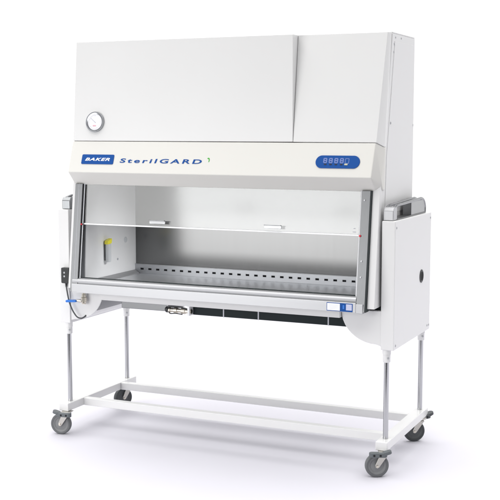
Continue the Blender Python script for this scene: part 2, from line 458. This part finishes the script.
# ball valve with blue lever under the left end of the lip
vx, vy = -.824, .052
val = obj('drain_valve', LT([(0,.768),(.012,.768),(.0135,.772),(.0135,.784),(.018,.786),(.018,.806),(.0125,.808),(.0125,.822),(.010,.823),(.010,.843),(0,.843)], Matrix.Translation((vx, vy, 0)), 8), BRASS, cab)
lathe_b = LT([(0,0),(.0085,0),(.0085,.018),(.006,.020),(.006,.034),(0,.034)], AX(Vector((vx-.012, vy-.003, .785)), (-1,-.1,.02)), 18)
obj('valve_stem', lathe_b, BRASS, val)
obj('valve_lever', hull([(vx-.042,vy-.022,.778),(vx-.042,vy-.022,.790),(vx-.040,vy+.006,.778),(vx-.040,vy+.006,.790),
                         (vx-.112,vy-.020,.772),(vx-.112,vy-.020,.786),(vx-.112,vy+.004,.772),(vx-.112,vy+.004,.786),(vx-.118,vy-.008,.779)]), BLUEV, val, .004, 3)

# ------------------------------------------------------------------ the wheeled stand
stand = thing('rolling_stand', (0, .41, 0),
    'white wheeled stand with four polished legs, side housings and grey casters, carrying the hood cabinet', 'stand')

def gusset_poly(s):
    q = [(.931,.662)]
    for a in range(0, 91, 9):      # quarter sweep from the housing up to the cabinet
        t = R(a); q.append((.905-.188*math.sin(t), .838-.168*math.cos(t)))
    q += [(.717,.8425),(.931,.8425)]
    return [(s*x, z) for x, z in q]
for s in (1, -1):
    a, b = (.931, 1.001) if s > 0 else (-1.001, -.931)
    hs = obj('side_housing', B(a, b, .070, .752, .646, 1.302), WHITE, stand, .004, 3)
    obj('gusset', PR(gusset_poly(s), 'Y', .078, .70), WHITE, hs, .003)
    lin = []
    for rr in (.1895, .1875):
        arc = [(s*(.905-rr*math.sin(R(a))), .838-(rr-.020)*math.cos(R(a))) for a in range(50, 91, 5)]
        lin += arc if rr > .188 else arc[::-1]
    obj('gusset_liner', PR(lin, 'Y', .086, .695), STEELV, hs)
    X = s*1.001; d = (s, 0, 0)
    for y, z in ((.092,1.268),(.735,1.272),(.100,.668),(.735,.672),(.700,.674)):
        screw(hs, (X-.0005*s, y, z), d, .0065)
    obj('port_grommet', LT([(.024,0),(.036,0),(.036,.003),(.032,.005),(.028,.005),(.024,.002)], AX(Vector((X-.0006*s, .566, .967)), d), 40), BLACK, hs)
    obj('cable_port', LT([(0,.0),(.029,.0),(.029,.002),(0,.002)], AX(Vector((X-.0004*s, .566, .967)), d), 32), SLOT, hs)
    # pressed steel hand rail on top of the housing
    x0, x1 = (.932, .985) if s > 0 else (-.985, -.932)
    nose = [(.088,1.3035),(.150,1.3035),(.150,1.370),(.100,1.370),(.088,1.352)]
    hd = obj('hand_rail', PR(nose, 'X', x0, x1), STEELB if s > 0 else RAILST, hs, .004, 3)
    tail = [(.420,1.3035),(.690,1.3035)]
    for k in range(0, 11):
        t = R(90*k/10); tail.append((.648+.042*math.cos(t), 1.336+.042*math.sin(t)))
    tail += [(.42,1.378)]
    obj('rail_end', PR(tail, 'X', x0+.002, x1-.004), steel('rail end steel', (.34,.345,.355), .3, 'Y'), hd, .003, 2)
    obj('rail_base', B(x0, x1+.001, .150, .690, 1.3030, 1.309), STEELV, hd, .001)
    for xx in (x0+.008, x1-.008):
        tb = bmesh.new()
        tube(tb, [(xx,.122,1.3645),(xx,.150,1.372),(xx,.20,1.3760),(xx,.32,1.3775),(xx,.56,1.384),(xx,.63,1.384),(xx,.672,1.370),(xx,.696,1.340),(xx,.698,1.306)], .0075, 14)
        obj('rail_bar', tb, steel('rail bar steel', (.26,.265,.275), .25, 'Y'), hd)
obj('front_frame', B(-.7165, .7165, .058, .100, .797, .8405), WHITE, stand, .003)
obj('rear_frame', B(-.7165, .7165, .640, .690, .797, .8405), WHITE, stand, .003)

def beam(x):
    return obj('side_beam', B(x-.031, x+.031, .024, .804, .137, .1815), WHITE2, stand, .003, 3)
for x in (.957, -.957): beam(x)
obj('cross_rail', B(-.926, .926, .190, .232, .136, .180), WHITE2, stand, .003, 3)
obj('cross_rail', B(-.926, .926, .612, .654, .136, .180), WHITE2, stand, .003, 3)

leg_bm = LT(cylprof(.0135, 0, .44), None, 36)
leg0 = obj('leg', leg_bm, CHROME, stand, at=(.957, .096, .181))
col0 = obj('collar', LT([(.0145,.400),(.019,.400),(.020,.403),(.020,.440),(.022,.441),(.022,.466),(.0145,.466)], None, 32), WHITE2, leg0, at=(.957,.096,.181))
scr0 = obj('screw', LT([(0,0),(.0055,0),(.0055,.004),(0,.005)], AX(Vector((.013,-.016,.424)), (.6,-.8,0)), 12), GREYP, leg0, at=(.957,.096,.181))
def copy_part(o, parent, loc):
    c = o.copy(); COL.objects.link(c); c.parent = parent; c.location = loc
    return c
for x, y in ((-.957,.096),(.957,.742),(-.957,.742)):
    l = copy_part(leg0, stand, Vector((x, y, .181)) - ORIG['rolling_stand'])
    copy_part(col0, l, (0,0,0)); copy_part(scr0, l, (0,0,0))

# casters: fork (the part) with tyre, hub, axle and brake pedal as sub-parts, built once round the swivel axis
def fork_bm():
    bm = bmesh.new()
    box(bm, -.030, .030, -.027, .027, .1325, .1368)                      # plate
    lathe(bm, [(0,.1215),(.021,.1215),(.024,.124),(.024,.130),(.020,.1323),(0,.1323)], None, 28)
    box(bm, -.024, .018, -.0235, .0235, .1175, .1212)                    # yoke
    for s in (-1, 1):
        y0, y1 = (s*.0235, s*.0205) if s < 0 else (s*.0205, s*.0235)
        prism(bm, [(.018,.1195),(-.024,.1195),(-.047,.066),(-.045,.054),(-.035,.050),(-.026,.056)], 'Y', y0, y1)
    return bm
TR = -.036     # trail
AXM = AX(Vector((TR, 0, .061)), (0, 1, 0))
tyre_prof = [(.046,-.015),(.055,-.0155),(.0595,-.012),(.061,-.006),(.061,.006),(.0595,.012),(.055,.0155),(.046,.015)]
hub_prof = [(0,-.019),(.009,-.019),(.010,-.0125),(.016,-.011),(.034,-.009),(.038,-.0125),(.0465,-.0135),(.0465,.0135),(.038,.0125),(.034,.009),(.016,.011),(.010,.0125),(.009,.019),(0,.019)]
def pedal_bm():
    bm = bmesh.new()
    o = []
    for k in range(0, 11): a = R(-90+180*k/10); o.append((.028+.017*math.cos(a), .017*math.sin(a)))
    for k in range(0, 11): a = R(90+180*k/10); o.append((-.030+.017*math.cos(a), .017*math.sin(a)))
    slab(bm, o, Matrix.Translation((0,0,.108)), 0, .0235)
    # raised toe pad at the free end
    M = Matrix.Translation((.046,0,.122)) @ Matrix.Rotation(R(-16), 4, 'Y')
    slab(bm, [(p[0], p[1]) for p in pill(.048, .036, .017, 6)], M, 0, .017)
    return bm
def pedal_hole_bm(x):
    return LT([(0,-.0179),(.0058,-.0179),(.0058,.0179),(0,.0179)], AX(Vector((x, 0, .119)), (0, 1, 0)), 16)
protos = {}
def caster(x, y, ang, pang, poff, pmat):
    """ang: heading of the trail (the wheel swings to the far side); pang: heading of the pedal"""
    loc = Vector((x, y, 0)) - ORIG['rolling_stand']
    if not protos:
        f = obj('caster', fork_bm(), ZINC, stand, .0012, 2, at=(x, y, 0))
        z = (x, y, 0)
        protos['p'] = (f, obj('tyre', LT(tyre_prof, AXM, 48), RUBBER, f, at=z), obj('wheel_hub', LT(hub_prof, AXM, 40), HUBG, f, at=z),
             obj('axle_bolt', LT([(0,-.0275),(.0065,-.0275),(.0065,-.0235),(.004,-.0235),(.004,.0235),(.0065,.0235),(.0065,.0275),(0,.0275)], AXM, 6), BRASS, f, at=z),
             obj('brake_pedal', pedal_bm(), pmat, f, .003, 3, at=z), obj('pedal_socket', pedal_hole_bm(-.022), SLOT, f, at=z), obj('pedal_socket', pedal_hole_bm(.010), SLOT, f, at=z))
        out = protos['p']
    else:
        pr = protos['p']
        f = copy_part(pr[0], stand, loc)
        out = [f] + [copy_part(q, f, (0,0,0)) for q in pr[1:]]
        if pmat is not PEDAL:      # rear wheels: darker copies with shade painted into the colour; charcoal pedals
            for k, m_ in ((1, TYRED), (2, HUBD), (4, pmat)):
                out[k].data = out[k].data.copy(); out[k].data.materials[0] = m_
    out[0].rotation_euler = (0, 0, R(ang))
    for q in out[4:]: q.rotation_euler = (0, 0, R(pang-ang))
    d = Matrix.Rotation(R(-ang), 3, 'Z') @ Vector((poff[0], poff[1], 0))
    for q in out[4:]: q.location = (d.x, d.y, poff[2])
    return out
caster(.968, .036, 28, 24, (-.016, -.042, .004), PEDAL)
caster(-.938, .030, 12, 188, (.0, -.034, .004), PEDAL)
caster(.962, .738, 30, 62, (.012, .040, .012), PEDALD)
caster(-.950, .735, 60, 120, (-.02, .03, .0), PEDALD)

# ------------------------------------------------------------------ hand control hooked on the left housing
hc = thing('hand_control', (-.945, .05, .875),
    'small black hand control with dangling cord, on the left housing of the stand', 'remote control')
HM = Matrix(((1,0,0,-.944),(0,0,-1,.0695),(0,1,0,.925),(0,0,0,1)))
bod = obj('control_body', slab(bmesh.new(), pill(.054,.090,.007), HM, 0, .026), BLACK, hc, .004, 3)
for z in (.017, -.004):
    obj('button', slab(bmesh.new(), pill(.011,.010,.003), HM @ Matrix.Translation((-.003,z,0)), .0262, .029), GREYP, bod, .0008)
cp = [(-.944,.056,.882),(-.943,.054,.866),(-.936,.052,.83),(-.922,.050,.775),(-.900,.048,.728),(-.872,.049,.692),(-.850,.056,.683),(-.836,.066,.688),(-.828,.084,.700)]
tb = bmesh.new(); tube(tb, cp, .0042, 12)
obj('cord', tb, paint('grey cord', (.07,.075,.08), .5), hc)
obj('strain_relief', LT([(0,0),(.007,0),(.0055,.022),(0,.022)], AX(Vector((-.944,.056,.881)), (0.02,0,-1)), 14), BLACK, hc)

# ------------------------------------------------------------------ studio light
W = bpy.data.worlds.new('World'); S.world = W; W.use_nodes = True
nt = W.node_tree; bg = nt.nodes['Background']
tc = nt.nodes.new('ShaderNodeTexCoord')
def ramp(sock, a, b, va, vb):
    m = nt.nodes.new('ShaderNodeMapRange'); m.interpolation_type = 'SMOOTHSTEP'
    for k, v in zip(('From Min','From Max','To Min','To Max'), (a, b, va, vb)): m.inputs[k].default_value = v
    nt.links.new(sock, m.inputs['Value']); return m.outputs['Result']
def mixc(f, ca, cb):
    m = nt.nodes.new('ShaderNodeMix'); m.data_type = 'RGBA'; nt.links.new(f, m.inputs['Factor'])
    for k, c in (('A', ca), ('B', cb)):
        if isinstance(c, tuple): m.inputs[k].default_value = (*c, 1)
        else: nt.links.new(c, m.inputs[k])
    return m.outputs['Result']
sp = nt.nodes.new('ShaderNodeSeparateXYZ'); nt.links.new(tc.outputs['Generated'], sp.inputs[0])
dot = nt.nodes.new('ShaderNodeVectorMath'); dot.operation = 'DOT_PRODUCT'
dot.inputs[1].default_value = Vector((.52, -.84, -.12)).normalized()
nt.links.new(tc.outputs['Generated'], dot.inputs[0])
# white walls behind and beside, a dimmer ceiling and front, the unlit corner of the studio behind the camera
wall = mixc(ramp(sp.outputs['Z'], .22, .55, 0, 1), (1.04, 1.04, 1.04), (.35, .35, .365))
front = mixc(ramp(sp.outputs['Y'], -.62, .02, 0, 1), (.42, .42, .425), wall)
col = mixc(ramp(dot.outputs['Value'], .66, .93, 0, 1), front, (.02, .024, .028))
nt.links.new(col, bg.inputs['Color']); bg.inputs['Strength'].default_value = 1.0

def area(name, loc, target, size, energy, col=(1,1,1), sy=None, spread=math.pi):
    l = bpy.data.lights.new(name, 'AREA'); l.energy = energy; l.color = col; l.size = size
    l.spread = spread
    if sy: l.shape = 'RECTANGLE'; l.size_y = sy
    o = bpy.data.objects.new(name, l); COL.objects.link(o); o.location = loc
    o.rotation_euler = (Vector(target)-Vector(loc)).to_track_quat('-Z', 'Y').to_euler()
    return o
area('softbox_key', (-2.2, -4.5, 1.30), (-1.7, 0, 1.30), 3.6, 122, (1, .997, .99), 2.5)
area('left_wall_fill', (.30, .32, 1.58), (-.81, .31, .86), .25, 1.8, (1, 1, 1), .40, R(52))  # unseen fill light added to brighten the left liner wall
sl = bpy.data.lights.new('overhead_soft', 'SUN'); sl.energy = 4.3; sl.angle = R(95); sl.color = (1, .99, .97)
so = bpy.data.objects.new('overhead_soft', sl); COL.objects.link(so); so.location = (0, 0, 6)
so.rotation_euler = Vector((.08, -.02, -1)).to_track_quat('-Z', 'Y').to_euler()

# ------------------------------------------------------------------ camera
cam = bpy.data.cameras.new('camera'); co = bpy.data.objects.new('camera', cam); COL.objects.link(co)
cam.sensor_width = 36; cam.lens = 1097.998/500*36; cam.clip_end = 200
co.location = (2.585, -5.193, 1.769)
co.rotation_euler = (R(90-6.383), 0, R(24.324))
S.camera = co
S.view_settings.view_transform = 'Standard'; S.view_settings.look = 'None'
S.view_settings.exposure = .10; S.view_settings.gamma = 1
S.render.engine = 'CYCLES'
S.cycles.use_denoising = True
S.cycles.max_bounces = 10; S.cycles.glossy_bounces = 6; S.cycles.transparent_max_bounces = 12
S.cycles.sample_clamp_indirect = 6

━━━━━━━━━━━━━━━━━━━━

Exercise: Restate the data word for word from its first line through the line with "hood cabinet', 'stand')", leaving out any picture along the way.

Task response:
Continue the Blender Python script for this scene: part 2, from line 458. This part finishes the script.
# ball valve with blue lever under the left end of the lip
vx, vy = -.824, .052
val = obj('drain_valve', LT([(0,.768),(.012,.768),(.0135,.772),(.0135,.784),(.018,.786),(.018,.806),(.0125,.808),(.0125,.822),(.010,.823),(.010,.843),(0,.843)], Matrix.Translation((vx, vy, 0)), 8), BRASS, cab)
lathe_b = LT([(0,0),(.0085,0),(.0085,.018),(.006,.020),(.006,.034),(0,.034)], AX(Vector((vx-.012, vy-.003, .785)), (-1,-.1,.02)), 18)
obj('valve_stem', lathe_b, BRASS, val)
obj('valve_lever', hull([(vx-.042,vy-.022,.778),(vx-.042,vy-.022,.790),(vx-.040,vy+.006,.778),(vx-.040,vy+.006,.790),
                         (vx-.112,vy-.020,.772),(vx-.112,vy-.020,.786),(vx-.112,vy+.004,.772),(vx-.112,vy+.004,.786),(vx-.118,vy-.008,.779)]), BLUEV, val, .004, 3)

# ------------------------------------------------------------------ the wheeled stand
stand = thing('rolling_stand', (0, .41, 0),
    'white wheeled stand with four polished legs, side housings and grey casters, carrying the hood cabinet', 'stand')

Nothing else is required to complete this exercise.